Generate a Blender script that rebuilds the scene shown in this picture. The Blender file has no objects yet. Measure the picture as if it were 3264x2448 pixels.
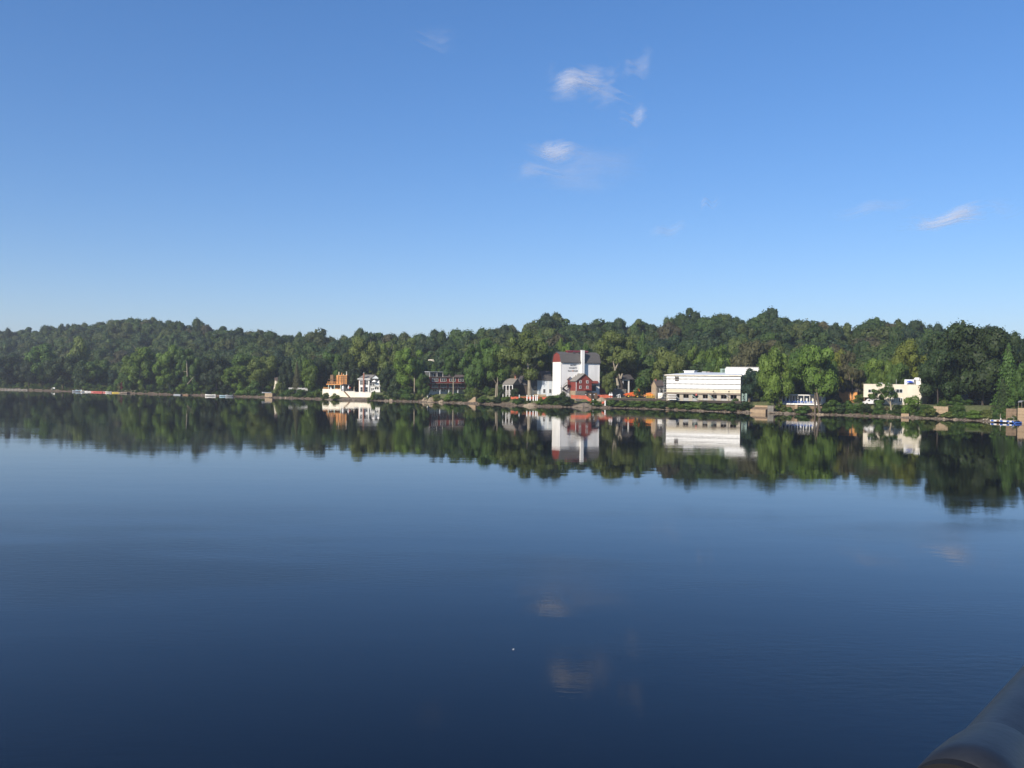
☆ ☆ ☆ ☆ ☆ ☆ ☆
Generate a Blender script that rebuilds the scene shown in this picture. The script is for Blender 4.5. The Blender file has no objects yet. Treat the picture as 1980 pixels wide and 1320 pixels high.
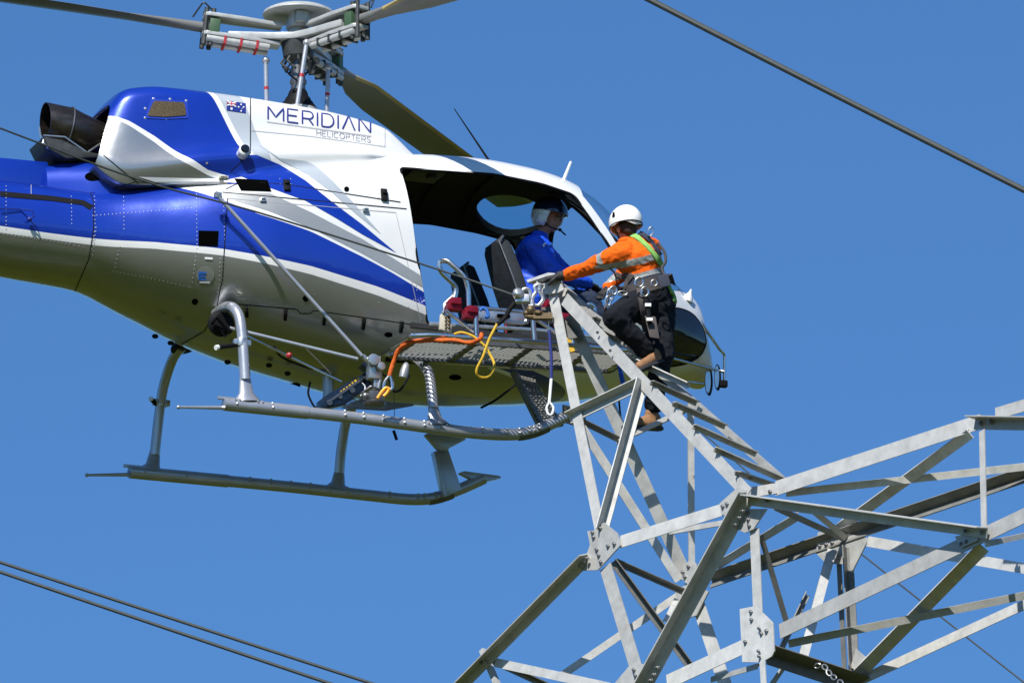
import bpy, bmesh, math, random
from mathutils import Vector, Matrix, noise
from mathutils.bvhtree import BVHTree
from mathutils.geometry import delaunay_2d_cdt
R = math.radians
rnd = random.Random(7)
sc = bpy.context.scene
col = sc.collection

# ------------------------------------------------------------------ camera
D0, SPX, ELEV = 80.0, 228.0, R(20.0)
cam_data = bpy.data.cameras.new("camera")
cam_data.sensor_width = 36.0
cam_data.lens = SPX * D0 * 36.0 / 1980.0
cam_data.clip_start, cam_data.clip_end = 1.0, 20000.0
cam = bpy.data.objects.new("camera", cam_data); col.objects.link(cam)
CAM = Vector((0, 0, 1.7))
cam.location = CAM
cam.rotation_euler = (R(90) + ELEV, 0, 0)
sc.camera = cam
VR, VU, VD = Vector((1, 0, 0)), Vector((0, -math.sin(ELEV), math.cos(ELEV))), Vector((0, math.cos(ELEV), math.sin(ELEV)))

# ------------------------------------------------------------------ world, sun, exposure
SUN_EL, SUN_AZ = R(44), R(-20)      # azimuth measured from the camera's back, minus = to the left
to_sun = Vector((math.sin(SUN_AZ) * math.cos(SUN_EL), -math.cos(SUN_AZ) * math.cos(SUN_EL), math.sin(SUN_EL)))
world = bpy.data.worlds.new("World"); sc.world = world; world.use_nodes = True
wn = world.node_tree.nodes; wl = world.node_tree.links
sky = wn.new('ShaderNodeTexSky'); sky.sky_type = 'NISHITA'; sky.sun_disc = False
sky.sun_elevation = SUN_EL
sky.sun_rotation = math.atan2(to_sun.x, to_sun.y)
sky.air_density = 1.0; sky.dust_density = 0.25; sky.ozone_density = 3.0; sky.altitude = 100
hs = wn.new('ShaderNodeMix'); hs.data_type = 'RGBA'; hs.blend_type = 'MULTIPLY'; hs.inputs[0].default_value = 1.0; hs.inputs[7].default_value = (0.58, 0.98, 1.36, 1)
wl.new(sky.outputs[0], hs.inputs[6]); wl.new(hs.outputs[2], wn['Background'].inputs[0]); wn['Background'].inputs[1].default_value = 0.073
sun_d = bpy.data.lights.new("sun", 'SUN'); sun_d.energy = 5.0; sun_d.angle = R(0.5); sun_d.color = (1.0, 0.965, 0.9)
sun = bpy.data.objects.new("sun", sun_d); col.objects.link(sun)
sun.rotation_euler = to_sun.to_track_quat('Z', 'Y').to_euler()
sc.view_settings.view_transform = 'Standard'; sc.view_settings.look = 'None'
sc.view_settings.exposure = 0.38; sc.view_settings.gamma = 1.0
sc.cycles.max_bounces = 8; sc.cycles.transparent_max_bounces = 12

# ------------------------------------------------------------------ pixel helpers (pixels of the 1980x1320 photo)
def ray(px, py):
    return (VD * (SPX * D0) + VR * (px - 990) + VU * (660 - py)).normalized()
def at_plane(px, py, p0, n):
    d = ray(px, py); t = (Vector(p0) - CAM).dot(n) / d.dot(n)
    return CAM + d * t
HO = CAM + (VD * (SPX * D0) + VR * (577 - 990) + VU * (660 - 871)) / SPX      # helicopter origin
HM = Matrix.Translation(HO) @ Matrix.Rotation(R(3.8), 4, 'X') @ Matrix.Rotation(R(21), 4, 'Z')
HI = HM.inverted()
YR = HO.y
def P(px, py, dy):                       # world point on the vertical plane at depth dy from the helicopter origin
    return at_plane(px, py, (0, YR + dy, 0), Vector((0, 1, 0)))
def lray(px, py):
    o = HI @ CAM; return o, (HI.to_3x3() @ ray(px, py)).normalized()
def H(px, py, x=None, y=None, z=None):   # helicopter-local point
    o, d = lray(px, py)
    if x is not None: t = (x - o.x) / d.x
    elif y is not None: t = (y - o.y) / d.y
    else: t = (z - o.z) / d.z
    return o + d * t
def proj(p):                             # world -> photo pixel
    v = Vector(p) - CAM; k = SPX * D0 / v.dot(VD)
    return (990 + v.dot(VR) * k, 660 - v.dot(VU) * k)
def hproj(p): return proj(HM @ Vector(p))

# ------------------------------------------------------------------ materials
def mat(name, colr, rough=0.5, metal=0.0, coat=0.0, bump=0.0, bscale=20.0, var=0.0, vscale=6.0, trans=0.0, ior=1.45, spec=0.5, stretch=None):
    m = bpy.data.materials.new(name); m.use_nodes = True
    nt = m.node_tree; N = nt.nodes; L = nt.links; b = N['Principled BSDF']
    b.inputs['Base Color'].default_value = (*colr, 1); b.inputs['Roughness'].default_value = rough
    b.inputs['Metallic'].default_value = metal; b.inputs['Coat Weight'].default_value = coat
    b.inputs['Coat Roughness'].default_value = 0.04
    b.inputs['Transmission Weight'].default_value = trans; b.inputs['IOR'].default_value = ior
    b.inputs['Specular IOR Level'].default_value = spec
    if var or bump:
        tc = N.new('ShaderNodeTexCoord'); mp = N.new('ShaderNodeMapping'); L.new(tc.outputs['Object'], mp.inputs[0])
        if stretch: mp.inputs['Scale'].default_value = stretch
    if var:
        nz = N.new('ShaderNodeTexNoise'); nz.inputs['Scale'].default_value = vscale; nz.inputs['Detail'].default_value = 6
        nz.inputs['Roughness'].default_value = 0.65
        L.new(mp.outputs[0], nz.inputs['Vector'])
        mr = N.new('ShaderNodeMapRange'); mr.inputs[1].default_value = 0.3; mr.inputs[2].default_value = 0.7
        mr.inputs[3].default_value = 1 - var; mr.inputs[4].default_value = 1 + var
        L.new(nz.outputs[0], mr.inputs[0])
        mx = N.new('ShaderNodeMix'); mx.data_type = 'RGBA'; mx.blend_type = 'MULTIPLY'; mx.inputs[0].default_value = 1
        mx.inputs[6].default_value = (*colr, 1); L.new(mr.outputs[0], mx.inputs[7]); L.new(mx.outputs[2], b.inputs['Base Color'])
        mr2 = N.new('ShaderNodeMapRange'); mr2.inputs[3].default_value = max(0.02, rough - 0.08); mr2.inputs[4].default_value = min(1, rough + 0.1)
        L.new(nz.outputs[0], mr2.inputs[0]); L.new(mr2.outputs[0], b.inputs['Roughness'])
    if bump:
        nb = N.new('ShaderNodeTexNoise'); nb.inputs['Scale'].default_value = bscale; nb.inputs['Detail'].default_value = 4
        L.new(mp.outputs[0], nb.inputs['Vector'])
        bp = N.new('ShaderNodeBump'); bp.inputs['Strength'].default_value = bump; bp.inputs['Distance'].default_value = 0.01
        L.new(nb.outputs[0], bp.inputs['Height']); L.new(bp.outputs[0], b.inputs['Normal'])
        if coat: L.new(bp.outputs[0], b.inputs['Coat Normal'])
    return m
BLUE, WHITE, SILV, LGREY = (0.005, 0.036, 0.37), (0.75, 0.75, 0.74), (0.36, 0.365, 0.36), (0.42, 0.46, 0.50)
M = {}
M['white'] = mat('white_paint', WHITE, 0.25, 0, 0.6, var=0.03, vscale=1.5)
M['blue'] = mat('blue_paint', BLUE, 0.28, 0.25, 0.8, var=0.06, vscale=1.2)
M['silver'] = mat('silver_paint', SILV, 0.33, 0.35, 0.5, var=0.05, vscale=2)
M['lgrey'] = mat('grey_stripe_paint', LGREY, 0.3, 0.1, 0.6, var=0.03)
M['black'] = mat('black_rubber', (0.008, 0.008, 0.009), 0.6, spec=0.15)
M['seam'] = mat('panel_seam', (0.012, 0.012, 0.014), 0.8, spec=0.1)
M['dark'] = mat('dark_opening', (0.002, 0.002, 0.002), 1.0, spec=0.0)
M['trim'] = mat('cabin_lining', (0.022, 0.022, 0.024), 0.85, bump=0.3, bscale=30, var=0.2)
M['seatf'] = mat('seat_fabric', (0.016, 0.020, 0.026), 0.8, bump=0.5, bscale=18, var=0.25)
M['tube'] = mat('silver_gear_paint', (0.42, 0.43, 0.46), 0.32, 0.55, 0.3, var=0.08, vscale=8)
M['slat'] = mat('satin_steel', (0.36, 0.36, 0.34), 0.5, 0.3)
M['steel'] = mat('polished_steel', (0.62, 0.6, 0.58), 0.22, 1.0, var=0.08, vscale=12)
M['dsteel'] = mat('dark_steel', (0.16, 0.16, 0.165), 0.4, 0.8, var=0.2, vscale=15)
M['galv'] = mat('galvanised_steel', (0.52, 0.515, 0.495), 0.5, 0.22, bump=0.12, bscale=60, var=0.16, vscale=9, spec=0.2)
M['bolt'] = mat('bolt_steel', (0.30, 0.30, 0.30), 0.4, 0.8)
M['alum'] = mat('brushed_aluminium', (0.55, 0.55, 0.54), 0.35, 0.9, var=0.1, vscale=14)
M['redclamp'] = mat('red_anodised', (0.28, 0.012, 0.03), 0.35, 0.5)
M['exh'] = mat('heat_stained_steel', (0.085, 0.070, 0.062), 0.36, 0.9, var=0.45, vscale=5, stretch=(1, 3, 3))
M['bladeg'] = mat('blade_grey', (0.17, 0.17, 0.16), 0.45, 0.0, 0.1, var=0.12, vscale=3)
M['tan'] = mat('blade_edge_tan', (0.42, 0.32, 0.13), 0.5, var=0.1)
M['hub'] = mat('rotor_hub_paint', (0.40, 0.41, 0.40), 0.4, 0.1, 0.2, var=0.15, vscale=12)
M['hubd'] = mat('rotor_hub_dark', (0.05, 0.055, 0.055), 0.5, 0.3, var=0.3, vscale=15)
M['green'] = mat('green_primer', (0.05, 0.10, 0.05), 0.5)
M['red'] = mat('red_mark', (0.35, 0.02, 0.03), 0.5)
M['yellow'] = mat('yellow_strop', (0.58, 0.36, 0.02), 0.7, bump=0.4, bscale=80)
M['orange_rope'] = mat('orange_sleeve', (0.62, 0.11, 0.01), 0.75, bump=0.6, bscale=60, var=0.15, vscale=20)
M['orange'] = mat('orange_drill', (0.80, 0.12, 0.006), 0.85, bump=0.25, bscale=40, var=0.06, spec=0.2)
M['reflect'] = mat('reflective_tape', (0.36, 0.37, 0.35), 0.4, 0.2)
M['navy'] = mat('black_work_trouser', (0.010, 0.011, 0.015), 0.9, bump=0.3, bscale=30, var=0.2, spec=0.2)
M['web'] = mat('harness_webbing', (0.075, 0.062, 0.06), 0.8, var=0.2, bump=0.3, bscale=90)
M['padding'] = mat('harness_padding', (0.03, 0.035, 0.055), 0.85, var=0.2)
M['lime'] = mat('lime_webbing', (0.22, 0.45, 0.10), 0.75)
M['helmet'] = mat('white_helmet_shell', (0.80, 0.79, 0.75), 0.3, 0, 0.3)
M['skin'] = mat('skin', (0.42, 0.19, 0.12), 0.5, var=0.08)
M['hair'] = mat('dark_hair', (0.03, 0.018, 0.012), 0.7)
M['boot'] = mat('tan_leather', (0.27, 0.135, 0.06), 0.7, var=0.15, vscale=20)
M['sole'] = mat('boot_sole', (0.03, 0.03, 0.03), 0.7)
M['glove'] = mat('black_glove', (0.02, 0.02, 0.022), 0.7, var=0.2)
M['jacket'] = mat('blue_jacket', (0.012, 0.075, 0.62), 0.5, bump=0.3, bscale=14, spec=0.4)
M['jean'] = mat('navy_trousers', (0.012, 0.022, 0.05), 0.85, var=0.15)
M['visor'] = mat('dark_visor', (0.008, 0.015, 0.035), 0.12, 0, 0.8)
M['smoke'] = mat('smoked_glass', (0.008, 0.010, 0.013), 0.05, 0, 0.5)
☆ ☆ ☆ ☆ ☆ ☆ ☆
Search the listing above for the string "Generate". Copy every line that contains it.

- [Result]
Generate a Blender script that rebuilds the scene shown in this picture. The Blender file has no objects yet. Measure the picture as if it were 3264x2448 pixels.
Generate a Blender script that rebuilds the scene shown in this picture. The script is for Blender 4.5. The Blender file has no objects yet. Treat the picture as 1980 pixels wide and 1320 pixels high.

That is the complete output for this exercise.